## [Provided material]
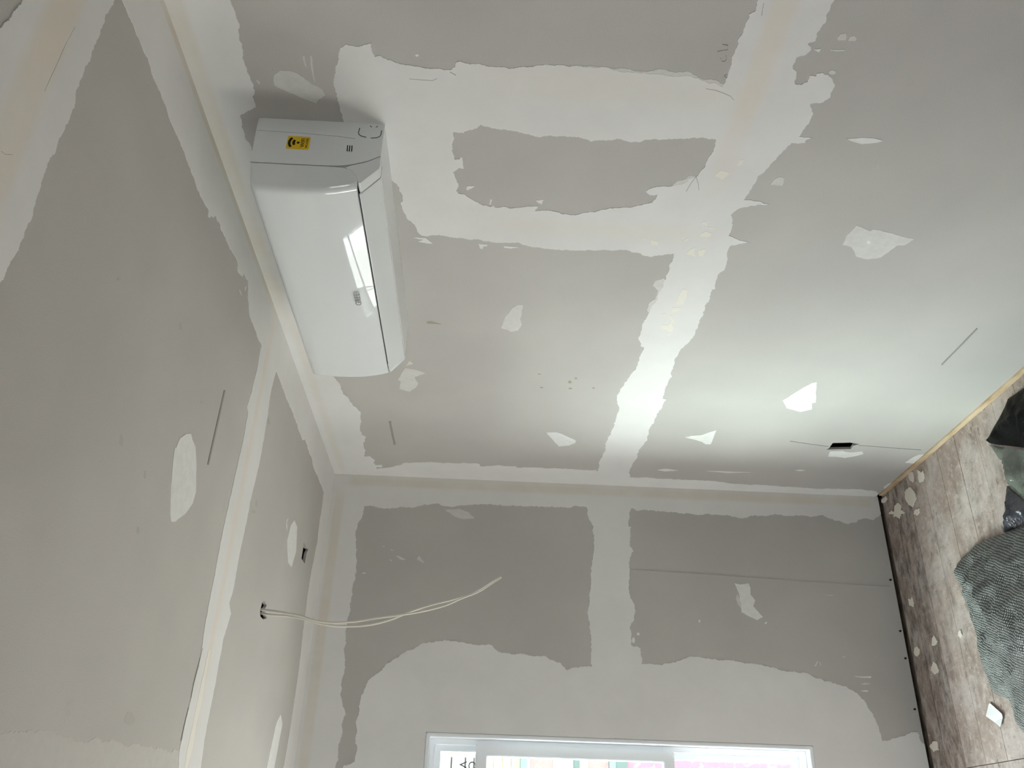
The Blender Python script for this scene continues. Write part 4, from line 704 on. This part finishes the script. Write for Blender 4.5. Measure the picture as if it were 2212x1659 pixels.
cable('cable', lift(CABA, 0.0055), 0.0044, 0.0019, 'pale cable hanging from ceiling hole, strand crossing behind and ending in a frayed tip', 'pair of cables from the ceiling')
cable('cable.001', lift(CABB, -0.0055), 0.0042, 0.0017, 'pale cable from ceiling hole, thinner strand sagging below its twin', 'pair of cables from the ceiling')
tip = CABA[-1]

# ------------------------------------------------------------------ things on the floor
chipm = plain('dried_plaster', (0.74, 0.70, 0.62), 0.85, 0.1)
CHIP_LABELS = ['bean shaped plaster chip by the air conditioner wall, nearest the skirting', 'forked plaster chip beside the bean shaped one near the wall',
    'largest oval plaster chip near the room corner', 'star shaped plaster splat with spikes near the corner', 'small square plaster crumb right in the corner', 'small lens shaped plaster chip beside the oval one',
    'first spiky plaster chip along the window wall past the corner', 'rounded plaster chip hard against the dark wall edge', 'teardrop shaped plaster chip midway along the window wall', 'long oval plaster chip next along from the teardrop shaped one',
    'pale curled plaster chip nearest the woven sack', 'jagged plaster chip at the wall edge below the window']
for i, ch in enumerate(CHIPS):
    cx = sum(p[0] for p in ch) / len(ch); cy = sum(p[1] for p in ch) / len(ch)
    o = slab('plaster_chip', 'FL', ch, [], 0.0, 0.0035, chipm, None, 0.0032, random.Random(i), both=True)
    for v in o.data.vertices: v.co.x -= cx; v.co.y -= cy
    o.location = (cx, cy, 0.0001)
    tag(o, CHIP_LABELS[i], 'plaster chip', 'plaster chips on the floorboards')
# folded paper scrap
pm = plain('paper_scrap', (0.72, 0.73, 0.74), 0.8)
cx = sum(p[0] for p in PAPER) / len(PAPER); cy = sum(p[1] for p in PAPER) / len(PAPER)
bm = bmesh.new()
tris = tessellate_polygon([[Vector((a, b, 0)) for a, b in PAPER]])
lift_z = [0.004, 0.006, 0.005, 0.007, 0.002, 0.001, 0.001]
vs = [bm.verts.new((a - cx, b - cy, z + 0.0012)) for (a, b), z in zip(PAPER, lift_z)]
vb = [bm.verts.new((a - cx, b - cy, z)) for (a, b), z in zip(PAPER, lift_z)]
for t in tris: bm.faces.new([vs[i] for i in t]); bm.faces.new([vb[i] for i in reversed(t)])
for i in range(len(vs)): bm.faces.new((vs[i], vs[(i + 1) % len(vs)], vb[(i + 1) % len(vs)], vb[i]))
o = mesh_obj('paper_scrap', bm, pm); o.location = (cx, cy, 0.0002)
tag(o, 'small white paper scrap with a lifted edge on the bright floorboards', 'paper')

# ---- bags and sack: crumpled heaps built over their footprint
def inside(p, poly):
    c = False; n = len(poly)
    for i in range(n):
        a, b = poly[i], poly[i - 1]
        if (a[1] > p[1]) != (b[1] > p[1]) and p[0] < (b[0] - a[0]) * (p[1] - a[1]) / (b[1] - a[1]) + a[0]: c = not c
    return c
def dist(p, poly):
    best = 9
    for i in range(len(poly)):
        a, b = poly[i - 1], poly[i]
        dx, dy = b[0] - a[0], b[1] - a[1]; L = dx * dx + dy * dy + 1e-12
        t = max(0, min(1, ((p[0] - a[0]) * dx + (p[1] - a[1]) * dy) / L))
        best = min(best, math.hypot(p[0] - a[0] - t * dx, p[1] - a[1] - t * dy))
    return best
def heap(name, outline, height, fall, step, crumple, mat, label, cat, seed, rim=0.004, z0=0.0):
    pts = []
    n = len(outline)
    for i in range(n):
        a, b = outline[i], outline[(i + 1) % n]; L = math.hypot(b[0] - a[0], b[1] - a[1]); k = max(1, int(L / step))
        pts += [(a[0] + (b[0] - a[0]) * j / k, a[1] + (b[1] - a[1]) * j / k) for j in range(k)]
    nb = len(pts)
    cx = sum(p[0] for p in outline) / n; cy = sum(p[1] for p in outline) / n
    x0 = min(p[0] for p in outline); x1 = max(p[0] for p in outline); y0 = min(p[1] for p in outline); y1 = max(p[1] for p in outline)
    r = random.Random(seed)
    y = y0
    while y < y1:
        x = x0
        while x < x1:
            q = (x + r.uniform(-.3, .3) * step, y + r.uniform(-.3, .3) * step)
            if inside(q, outline) and dist(q, outline) > step * 0.6: pts.append(q)
            x += step
        y += step
    res = delaunay_2d_cdt([Vector(p) for p in pts], [], [list(range(nb))], 1, 1e-6)
    vc, faces = res[0], res[2]
    H = []
    off = Vector((seed * 7.3, seed * 3.1, 0))
    for v in vc:
        d = dist((v.x, v.y), outline)
        h = rim + height * (1 - math.exp(-d / fall))
        q = Vector((v.x, v.y, 0))
        rid = abs(mnoise.noise(q * 9 + off)) + 0.5 * abs(mnoise.noise(q * 21 + off)) + 0.25 * abs(mnoise.noise(q * 45 + off))
        h += crumple * (0.55 - rid) * min(1.0, d / 0.04)
        H.append(max(h, 0.002) + z0)
    bm = bmesh.new()
    top = [bm.verts.new((v.x - cx, v.y - cy, h)) for v, h in zip(vc, H)]
    bot = [bm.verts.new((v.x - cx, v.y - cy, 0.0)) for v in vc]
    for f in faces:
        bm.faces.new([top[i] for i in f]); bm.faces.new([bot[i] for i in reversed(f)])
    cnt = {}
    for f in faces:
        for i in range(len(f)):
            e = (f[i], f[(i + 1) % len(f)]); cnt[e] = 1
    for a, b in list(cnt):
        if (b, a) not in cnt: bm.faces.new((top[b], top[a], bot[a], bot[b]))
    o = mesh_obj(name, bm, mat, None, 60)
    o.location = (cx, cy, 0.0005)
    return tag(o, label, cat)
def film(name, col, rough, tint=None, spec=0.6):
    n = NT(name)
    c = n.mix(n.rng(n.noise(12, 4), 0.35, 0.65), col, tint or tuple(v * 1.6 for v in col))
    n.bump(n.noise(70, 3, 0.5, None, 1.0), 0.5, 0.006)
    return n.done(c, rough, spec)
blackf = film('black_plastic_film', (0.006, 0.006, 0.006), 0.45, (0.008, 0.008, 0.008), 0.05)
greenf = film('green_plastic_film', (0.10, 0.115, 0.10), 0.18, (0.16, 0.18, 0.15))
bluef = film('navy_plastic_film', (0.02, 0.022, 0.03), 0.20, (0.05, 0.055, 0.075))
n = NT('woven_sack_cloth')
mp = n.node('ShaderNodeMapping'); mp.inputs['Rotation'].default_value = (0, 0, math.radians(28)); n.link(n.pos(), mp.inputs[0])
w1 = n.node('ShaderNodeTexWave', wave_type='BANDS', bands_direction='X'); w1.inputs['Scale'].default_value = 60; w1.inputs['Distortion'].default_value = 1.5; w1.inputs['Detail'].default_value = 2; w1.inputs['Detail Scale'].default_value = 3
w2 = n.node('ShaderNodeTexWave', wave_type='BANDS', bands_direction='Y'); w2.inputs['Scale'].default_value = 38; w2.inputs['Distortion'].default_value = 2.0; w2.inputs['Detail'].default_value = 2; w2.inputs['Detail Scale'].default_value = 3
n.link(mp.outputs[0], w1.inputs['Vector']); n.link(mp.outputs[0], w2.inputs['Vector'])
wv = n.math('MULTIPLY', w1.outputs['Fac'], w2.outputs['Fac'])
big = n.rng(n.noise(10, 4), 0.35, 0.7)
c = n.mix(n.rng(wv, 0.05, 0.6), (0.035, 0.042, 0.038), (0.54, 0.57, 0.56))
c = n.mix(n.math('MULTIPLY', big, 0.35), c, (0.06, 0.07, 0.06))
n.bump(wv, 0.8, 0.004)
sackm = n.done(c, 0.42, 0.6)
heap('garbage_bag', BAGS[0], 0.20, 0.45, 0.016, 0.03, blackf, 'black plastic garbage bag by the skirting of the air conditioner wall', 'bag', 3)
heap('plastic_bag', BAGS[1], 0.12, 0.35, 0.012, 0.05, greenf, 'shiny grey green plastic bag squeezed beside the black garbage bag', 'bag', 5)
heap('plastic_sheet', BAGS[2], 0.10, 0.35, 0.012, 0.05, bluef, 'crumpled dark navy plastic sheet between green bag and woven sack', 'plastic sheet', 8)
heap('woven_sack', BAGS[3], 0.24, 0.45, 0.015, 0.035, sackm, 'large grey green woven sack lying on floorboards below the window', 'sack', 11, 0.012)

# curves and lettering become plain meshes
dg = bpy.context.evaluated_depsgraph_get(); dg.update()
for o in [o for o in scene.objects if o.type in ('CURVE', 'FONT')]:
    me = bpy.data.meshes.new_from_object(o.evaluated_get(dg))
    nm = o.name; o.name = nm + '_old'
    q = bpy.data.objects.new(nm, me); COL.objects.link(q)
    q.parent = o.parent; q.matrix_parent_inverse = o.matrix_parent_inverse.copy(); q.matrix_basis = o.matrix_basis.copy()
    for kk in ('label', 'category', 'group'):
        if kk in o: q[kk] = o[kk]
    if nm.startswith('cable'):
        for pgn in me.polygons: pgn.use_smooth = True
    bpy.data.objects.remove(o)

## [Task to carry out]
Pictures stay out. Print the data exactly, from its first line through the line containing "tip = CABA[-1]".

## [Result of this exercise]
The Blender Python script for this scene continues. Write part 4, from line 704 on. This part finishes the script. Write for Blender 4.5. Measure the picture as if it were 2212x1659 pixels.
cable('cable', lift(CABA, 0.0055), 0.0044, 0.0019, 'pale cable hanging from ceiling hole, strand crossing behind and ending in a frayed tip', 'pair of cables from the ceiling')
cable('cable.001', lift(CABB, -0.0055), 0.0042, 0.0017, 'pale cable from ceiling hole, thinner strand sagging below its twin', 'pair of cables from the ceiling')
tip = CABA[-1]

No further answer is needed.